Film français de Leyla Bouzid (2021), avec Sami Outalbali, Zbeida Belhajamor, Diong-Keba Tacu, Aurélia Petit, Mahia Zrouki, Bellamine Abdelmalek, Mathilde La Musse, Céline Rotard… 1h42. Sortie le 1er septembre 2021.



Sami Outalbali et Zbeida Belhajamor



Deux étudiants se rencontrent dans un amphi d’une université parisienne. Ahmed est français d’origine algérienne, Farah est tunisienne. L’amour leur sourit, mais lui entreprend de résister à son attirance pour cette jeune fille avec qui il plonge dans des ouvrages littéraires arabes érotiques du douzième siècle dont la sensualité va soumettre leurs sens à rude épreuve. Révélée par son premier film, À peine j’ouvre les yeux (2015), Leyla Bouzid confronte ici le sentiment amoureux d’un jeune homme timoré à des fantasmes extrêmement sophistiqués qui le tétanisent. La réalisatrice aborde à travers ce stratagème les multiples enjeux que représente la première expérience sexuelle pour un garçon. Un sujet rarement traité à l’écran. Elle montre aussi deux visages très différents de la jeunesse maghrébine, tiraillée entre des interdits conformes à la doctrine de l’Islam et la promiscuité permissive d’une société occidentale volontiers considérée comme permissive jusqu’à l’immoralité.
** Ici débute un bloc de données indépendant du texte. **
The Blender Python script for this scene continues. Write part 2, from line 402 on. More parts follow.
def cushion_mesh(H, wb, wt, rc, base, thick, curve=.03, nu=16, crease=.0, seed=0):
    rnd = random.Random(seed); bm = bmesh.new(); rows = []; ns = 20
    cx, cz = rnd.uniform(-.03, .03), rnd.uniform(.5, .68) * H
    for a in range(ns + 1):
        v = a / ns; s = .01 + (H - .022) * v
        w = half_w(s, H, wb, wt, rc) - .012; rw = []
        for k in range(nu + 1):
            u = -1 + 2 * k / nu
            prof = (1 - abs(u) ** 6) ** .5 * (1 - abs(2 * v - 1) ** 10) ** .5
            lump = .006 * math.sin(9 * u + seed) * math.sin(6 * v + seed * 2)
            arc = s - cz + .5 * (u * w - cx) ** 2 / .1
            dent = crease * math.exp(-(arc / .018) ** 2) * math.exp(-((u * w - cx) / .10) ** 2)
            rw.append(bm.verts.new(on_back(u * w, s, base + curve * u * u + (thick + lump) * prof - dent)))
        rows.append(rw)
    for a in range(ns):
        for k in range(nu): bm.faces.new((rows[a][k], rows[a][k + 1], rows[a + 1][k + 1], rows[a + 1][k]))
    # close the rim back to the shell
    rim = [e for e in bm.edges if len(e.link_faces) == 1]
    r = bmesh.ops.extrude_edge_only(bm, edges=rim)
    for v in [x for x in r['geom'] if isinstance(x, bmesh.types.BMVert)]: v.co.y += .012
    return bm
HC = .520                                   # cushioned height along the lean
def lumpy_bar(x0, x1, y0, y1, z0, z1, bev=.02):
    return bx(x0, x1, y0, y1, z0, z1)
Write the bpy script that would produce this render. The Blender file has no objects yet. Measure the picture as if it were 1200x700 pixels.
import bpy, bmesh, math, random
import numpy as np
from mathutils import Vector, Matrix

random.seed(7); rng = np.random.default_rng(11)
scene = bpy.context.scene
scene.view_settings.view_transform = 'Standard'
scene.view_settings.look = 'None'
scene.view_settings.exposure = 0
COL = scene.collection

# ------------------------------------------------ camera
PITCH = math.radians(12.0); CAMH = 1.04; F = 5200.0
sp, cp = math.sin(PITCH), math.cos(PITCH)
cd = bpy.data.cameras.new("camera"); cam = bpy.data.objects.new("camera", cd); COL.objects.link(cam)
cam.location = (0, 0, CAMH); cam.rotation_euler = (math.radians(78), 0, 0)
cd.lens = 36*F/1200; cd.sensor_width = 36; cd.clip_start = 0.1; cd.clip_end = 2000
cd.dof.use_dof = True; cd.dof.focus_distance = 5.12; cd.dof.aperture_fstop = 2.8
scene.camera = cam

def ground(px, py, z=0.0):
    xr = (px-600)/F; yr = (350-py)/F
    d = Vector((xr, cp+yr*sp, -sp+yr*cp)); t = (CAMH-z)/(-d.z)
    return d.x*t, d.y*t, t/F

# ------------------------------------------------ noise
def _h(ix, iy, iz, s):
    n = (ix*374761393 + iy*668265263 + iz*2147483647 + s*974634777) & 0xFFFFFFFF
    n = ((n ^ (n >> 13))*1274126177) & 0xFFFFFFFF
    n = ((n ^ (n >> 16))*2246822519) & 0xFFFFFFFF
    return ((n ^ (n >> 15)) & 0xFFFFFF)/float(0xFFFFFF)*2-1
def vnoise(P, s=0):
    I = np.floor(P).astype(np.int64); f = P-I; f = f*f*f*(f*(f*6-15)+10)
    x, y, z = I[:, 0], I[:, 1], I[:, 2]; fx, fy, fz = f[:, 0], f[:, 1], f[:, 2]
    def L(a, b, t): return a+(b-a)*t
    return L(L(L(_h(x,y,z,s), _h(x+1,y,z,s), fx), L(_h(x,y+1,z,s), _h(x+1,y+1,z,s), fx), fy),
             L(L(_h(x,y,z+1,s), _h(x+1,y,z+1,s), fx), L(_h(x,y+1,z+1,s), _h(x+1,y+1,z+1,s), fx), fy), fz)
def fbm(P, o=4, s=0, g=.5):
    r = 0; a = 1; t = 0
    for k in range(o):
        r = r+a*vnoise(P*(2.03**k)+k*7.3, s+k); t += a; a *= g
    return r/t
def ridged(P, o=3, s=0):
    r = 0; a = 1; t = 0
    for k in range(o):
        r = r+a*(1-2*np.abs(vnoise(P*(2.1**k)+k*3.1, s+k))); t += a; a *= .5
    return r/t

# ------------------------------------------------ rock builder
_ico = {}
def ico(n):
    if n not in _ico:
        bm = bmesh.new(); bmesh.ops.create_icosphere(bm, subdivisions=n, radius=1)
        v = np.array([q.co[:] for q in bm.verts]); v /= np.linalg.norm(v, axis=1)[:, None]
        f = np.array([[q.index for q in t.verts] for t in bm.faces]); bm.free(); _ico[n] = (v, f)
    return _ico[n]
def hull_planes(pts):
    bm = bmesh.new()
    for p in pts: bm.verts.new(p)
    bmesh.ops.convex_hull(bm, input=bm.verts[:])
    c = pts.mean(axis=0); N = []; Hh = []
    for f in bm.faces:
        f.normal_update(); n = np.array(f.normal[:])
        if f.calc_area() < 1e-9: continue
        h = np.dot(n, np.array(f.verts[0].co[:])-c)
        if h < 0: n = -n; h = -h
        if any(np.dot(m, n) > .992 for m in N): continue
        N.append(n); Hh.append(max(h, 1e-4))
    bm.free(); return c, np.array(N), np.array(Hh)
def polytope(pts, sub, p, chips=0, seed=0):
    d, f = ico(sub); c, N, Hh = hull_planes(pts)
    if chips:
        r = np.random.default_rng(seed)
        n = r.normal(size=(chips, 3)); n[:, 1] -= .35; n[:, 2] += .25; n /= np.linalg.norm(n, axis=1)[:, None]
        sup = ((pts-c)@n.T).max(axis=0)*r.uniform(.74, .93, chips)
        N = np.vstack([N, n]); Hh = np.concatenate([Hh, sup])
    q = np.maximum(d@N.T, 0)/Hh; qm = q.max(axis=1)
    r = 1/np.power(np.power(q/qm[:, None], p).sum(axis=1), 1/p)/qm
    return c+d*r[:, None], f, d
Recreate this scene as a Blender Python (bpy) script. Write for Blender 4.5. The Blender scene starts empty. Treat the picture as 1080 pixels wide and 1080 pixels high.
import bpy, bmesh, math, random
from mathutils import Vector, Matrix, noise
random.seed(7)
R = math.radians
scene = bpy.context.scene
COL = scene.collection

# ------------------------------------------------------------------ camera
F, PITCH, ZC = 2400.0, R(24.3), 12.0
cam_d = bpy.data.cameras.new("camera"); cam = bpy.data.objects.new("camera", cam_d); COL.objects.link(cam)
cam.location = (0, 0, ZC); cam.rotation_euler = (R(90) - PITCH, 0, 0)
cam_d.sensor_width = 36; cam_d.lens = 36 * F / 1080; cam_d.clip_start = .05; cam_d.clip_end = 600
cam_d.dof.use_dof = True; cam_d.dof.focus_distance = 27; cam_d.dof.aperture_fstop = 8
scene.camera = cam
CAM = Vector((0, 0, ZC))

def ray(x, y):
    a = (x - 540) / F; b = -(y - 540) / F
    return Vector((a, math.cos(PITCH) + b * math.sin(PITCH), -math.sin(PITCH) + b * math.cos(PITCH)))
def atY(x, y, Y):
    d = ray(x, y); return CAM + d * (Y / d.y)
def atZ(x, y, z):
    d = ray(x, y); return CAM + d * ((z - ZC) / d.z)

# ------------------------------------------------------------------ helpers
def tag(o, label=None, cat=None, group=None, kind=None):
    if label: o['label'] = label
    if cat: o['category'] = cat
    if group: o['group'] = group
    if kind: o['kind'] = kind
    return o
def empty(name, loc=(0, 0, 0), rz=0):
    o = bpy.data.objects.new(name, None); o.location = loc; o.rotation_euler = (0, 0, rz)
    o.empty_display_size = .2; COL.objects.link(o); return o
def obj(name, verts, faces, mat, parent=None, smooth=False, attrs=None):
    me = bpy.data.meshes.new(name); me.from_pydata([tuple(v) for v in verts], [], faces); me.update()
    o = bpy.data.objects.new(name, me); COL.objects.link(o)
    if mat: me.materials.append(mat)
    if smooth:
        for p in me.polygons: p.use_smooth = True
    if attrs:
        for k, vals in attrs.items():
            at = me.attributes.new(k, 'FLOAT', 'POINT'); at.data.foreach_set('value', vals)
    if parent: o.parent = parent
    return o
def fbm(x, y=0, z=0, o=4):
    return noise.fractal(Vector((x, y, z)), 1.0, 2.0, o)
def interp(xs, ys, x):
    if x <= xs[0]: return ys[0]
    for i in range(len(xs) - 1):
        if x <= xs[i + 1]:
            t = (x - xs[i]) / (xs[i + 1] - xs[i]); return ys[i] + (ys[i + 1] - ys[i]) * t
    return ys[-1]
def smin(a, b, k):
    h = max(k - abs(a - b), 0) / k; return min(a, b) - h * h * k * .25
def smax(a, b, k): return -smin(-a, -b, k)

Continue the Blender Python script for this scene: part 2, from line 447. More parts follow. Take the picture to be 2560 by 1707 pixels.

Zbeida Belhajamor et Sami Outalbali



Comme l’indique son titre, Une histoire d’amour et de désir s’attache à la cristallisation, ce moment magique théorisé en 1822 par Stendhal dans “De l’amour”. Leyla Bouzid s’attache à ce phénomène qu’elle distend et grossit pour mieux l’analyser. Ses personnages se comportent à l’opposé de la société au sein de laquelle ils évoluent où les couples se font et se défont au gré des pulsions sexuelles davantage que des grands sentiments. Elle remonte en quelque sorte aux origines de l’amour courtois, en le transposant dans une époque qui y a renoncé au profit d’une promiscuité trompeuse. Il y a chez ces jeunes gens un salubre retour aux sources qui reflète à la fois une très haute idée de la passion et la puissance d’un idéal d’une rare noblesse. Pour Leyla Bouzid, Ahmed et Farah sont un prince et une princesse qui se font une très haute idée des sentiments en un temps qui les a banalisés. En préférant suggérer que montrer, ce film subtil manifeste la force d’un aiguillon. Gageons que le bouche-à-oreille en fera l’un des succès surprise de cette année qui en a tant besoin.